Off we go to Toronto. To long-suffering Toronto FC. Where the admirable Kevin Payne has done
the sensible thing and ditched Paul Mariner and the inevitable Brit influence he carried with him. After all, Toronto did finish dead last in 2012, with only five wins to show for its efforts.
So -- exit Mariner, enter ... Ryan Nelsen. Yes, of course, that was unexpected. Here is Payne spelling out why he thinks the appointment makes sense -- it seems that the key word is
“leadership,” probably with a capital L. Says Payne: “Ryan is a guy who has made a study of leadership. He pays attention to what great leaders do, and that is very unusual, too ...
Ryan has actually thought about it and that, combined with his personal qualities, has made him a great leader.”

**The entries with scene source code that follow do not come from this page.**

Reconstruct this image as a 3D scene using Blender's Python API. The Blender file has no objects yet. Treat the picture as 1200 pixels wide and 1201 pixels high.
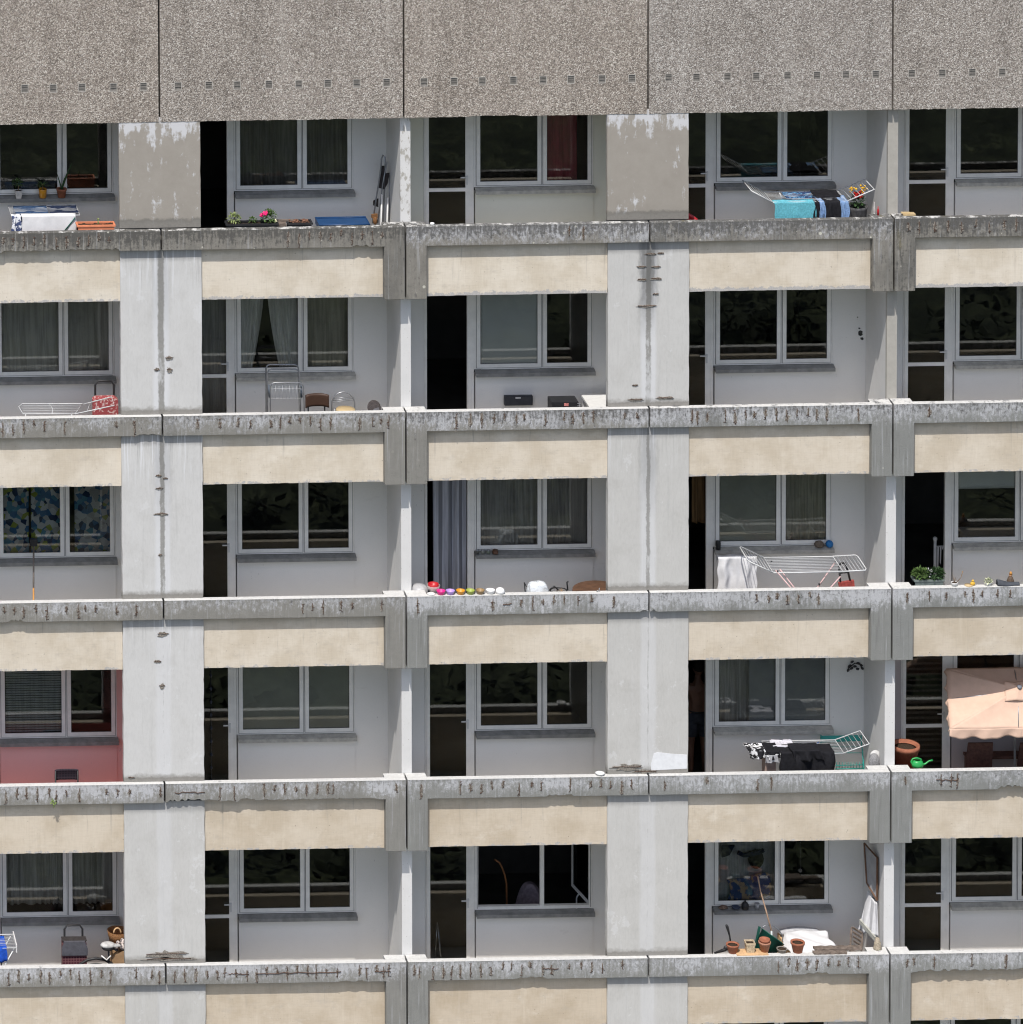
import bpy, bmesh, math, random
from mathutils import Vector, Matrix
random.seed(7)
C = bpy.context.scene.collection
R = math.radians
H = 2.805                      # storey height
# ------------------------------------------------------------------ camera
CAMP = (-13.78475728842757, -72.78254717342207, 23.386789065765868)
CROT = (-0.08089473158258141, 0.0036829040271165125, -0.01760958895688351)
CF, CU, CV = 5917.412293728821, -666.8769988016201, -1100.8690886325585
def _rot(rx, ry, rz):
    return Matrix.Rotation(rx, 3, 'X') @ Matrix.Rotation(ry, 3, 'Y') @ Matrix.Rotation(rz, 3, 'Z')
_B = Matrix(((1,0,0),(0,0,1),(0,-1,0)))
CM = _B.transposed() @ _rot(*CROT)
def at(px, py, Y):
    """the world point at depth Y seen at a pixel of the 1200 px photograph"""
    d = CM @ Vector(((px-CU)/CF, -(py-CV)/CF, -1.0))
    c = Vector(CAMP)
    return c + d*((Y-c.y)/d.y)
cam = bpy.data.objects.new('camera', bpy.data.cameras.new('camera'))
C.objects.link(cam)
cam.matrix_world = Matrix.Translation(CAMP) @ CM.to_4x4()
cam.data.sensor_fit = 'HORIZONTAL'; cam.data.sensor_width = 36
cam.data.lens = CF/1200*36
cam.data.shift_x = (600-CU)/1200
cam.data.shift_y = -(600.5-CV)/1200
cam.data.clip_start = 1; cam.data.clip_end = 3000
bpy.context.scene.camera = cam

# ------------------------------------------------------------------ light
EL, AZ = R(60), R(22)          # sun from the front, a little left
to_sun = Vector((-math.sin(AZ)*math.cos(EL), -math.cos(AZ)*math.cos(EL), math.sin(EL)))
sd = bpy.data.lights.new('sun', 'SUN'); sd.energy = 4.3; sd.angle = R(0.5); sd.color = (1.0, 0.955, 0.885)
so = bpy.data.objects.new('sun', sd); C.objects.link(so)
so.rotation_euler = to_sun.to_track_quat('Z', 'Y').to_euler()
so.location = (-20, -60, 60)
w = bpy.data.worlds.new('World'); bpy.context.scene.world = w; w.use_nodes = True
nt = w.node_tree
bg = nt.nodes['Background']; sky = nt.nodes.new('ShaderNodeTexSky')
sky.sky_type = 'NISHITA'; sky.sun_disc = False; sky.sun_elevation = EL; sky.sun_rotation = math.pi + AZ
sky.air_density = 1.0; sky.dust_density = 2.0; sky.ozone_density = 1.0
nt.links.new(sky.outputs[0], bg.inputs[0]); bg.inputs[1].default_value = 0.15
sc = bpy.context.scene
sc.view_settings.view_transform = 'Standard'; sc.view_settings.look = 'None'
sc.view_settings.exposure = 0.0; sc.view_settings.gamma = 1
sc.render.engine = 'CYCLES'
sc.cycles.max_bounces = 9; sc.cycles.diffuse_bounces = 6; sc.cycles.transparent_max_bounces = 24
sc.cycles.use_denoising = True
sc.cycles.filter_width = 1.15
sc.cycles.caustics_reflective = False; sc.cycles.caustics_refractive = False

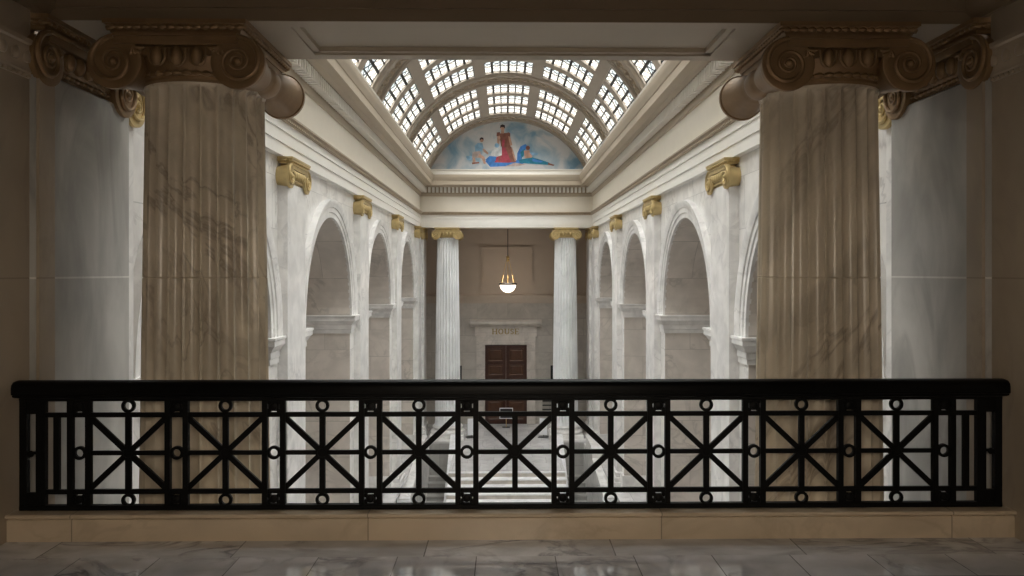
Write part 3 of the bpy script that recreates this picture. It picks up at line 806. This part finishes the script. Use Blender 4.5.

I’ll admit to a massive amount of suspicion when it comes to
players -- and coaches -- who are lauded for their leadership. Too often that word gets used when there’s nothing else to say. Alexi Lalas was a case in point -- repeatedly praised for his
“leadership qualities,” yet he was never part of a winning team until 2002, the year before he retired.
Maybe it’s OK for Payne -- who certainly should know a lot about
Nelsen -- to stress the leadership thing, because Nelsen has no experience as a coach, so there’s not much to talk about there. Things are hardly made better when Payne recalls that, during his
days at D.C. United, Nelsen was to be found reading a book on soccer tactics.
But we have seen plenty of Nelsen as a player, and I find this a much more worrying aspect. Watching him play
for Stanford U, D.C. United, Blackburn Rovers and lately Queens Park Rangers, I can seriously ask myself whether I have ever seen Nelsen smiling on the field. I mean, does this guy always
have to snarl? Does he like playing, or is it the snarling that he enjoys?
A trivial point? No, not at all. When it comes to attacking soccer, entertaining soccer -- which is certainly
what I would prefer to see, and what MLS needs -- I do not think one should expect too much from coaches who spent their time playing defense. And Nelsen was always your utterly defensive player,
thoroughly deserving all those no-nonsense, hard-nosed, takes-no-prisoners, uncompromising accolades.
An almost totally destructive force on the field. A talent that inevitably
ensured him of a career as a “centre-half” in England -- though only with smaller clubs Blackburn Rovers and Queens Park Rangers (a venture into the headier realm of Tottenham Hotspur
lasted only five games). All of which is a strong reminder that hiring Nelsen prolongs the Brit influence that has had such a harmful effect at BMO Field over the past six years.
Payne --
unwittingly, no doubt -- emphasizes the very trait that I fear most in coaches who come from a relentlessly pro-defense background. Commenting on how quickly Nelsen had immersed himself in Toronto
FC’s background, Payne had this to say: “He knew all of the stats of how many games the team had played in the last two years, how many games they had won, how many goals they had
surrendered. He had watched games on video and was telling me how many times one pass beat the back four.”
How many goals had been surrendered. How the defense got beaten. Yes, you
can make the case that Toronto needs that sort of thinking -- it did, after all, ship nearly two goals per game in 2012. But I still find it discouraging, because it confirms my worst fears that
Nelsen -- the hard-boiled English Premier League defender -- will set down in Canada accompanied by a posse of similarly inclined players.
I have been trying to amuse myself wondering
what sort of attacking or creative players Nelsen might approve of. The amusement didn’t last too long, because I couldn’t think of any. The idea of a sparkling soccer team coached by the
snarling Ryan Nelsen quickly faded.
But Kevin Payne would surely not allow a negative approach. So maybe a new smiling Nelsen awaits, to scatter all my apprehensions. He will have one
massive advantage -- he cannot possibly do worse than those who have preceded him.